Published by Christian Mohn · Read in about 2 min (261 words)

Back in February 2021, I published a post named Is Your VMware vCenter Publicly Available?.

It is February 2023, and here we are again. A new widespread ransomware attack dubbed ESXiArgs is targeting publicly available ESXi hosts, using a vulnerability that was patched two years ago (CVE-2021-21947) .

For details, see Massive ESXiArgs ransomware attack targets VMware ESXi servers worldwide.

You really don’t want to wake up some day and see that your ESXi HTML Client has been replaced by a static web page, showing you how to pay the ransom…

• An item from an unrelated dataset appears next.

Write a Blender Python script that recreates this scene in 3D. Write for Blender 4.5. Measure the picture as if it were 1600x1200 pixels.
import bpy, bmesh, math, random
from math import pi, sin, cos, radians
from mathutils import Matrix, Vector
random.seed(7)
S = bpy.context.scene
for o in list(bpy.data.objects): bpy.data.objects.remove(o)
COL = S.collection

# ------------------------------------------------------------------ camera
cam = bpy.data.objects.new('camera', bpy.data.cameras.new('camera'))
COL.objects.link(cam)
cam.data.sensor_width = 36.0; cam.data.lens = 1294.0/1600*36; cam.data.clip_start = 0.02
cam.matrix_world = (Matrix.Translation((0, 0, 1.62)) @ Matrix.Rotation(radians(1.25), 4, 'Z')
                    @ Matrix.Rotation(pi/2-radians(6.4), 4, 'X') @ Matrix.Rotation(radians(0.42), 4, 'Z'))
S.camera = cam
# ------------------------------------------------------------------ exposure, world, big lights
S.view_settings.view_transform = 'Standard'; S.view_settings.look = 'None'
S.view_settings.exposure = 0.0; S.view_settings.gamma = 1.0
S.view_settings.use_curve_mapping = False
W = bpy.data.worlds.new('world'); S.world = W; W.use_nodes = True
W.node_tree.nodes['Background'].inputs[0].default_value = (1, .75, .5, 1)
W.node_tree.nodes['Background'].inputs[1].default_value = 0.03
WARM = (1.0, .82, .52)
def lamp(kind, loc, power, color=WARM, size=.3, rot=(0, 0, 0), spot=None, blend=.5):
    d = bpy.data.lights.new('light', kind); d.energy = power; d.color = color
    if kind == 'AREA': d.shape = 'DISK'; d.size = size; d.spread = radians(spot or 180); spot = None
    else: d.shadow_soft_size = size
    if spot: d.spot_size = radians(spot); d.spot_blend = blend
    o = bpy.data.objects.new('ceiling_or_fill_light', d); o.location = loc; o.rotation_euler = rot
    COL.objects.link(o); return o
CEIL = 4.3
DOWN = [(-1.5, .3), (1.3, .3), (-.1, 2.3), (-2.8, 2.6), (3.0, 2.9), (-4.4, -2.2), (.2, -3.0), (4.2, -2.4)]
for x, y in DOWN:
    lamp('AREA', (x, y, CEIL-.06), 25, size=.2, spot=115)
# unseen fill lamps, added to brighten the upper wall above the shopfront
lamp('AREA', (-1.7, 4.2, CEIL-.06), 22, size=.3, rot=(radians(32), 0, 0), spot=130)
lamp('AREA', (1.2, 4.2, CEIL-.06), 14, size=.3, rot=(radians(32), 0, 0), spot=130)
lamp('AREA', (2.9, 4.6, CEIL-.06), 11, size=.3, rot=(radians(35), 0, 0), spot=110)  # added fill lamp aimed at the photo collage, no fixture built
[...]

For now it seems to be contained to publicly available ESXi hosts, but remember, the same tecnique and vulnarability is also available on the inside of your perimiter firewall, so any internal client that can access your hosts could potentially be an attacker as well.

Lessons to be learned here? #

  1. Don’t expose vCenter or ESXi hosts to the internet. No exceptions (except Honeypots of course)
  2. Ensure admin access (vCenter, ESXi and other management interfaces/APIs) is limited to clients that need it and is properly secured (think Zero Trust, MultiFactor Authentication etc.)
  3. Patch your stuff.

To quote myself from two years ago:

To be blunt; there is simply no valid reason why your VMware vCenter, or ESXi hosts, should be available over the internet, none what so ever. In fact, it shouldn’t even be available from non-admin clients in your local network, let alone via the internet. If that is the case in your environment, odds are that there are probably other big issues present in your infrastructure as well.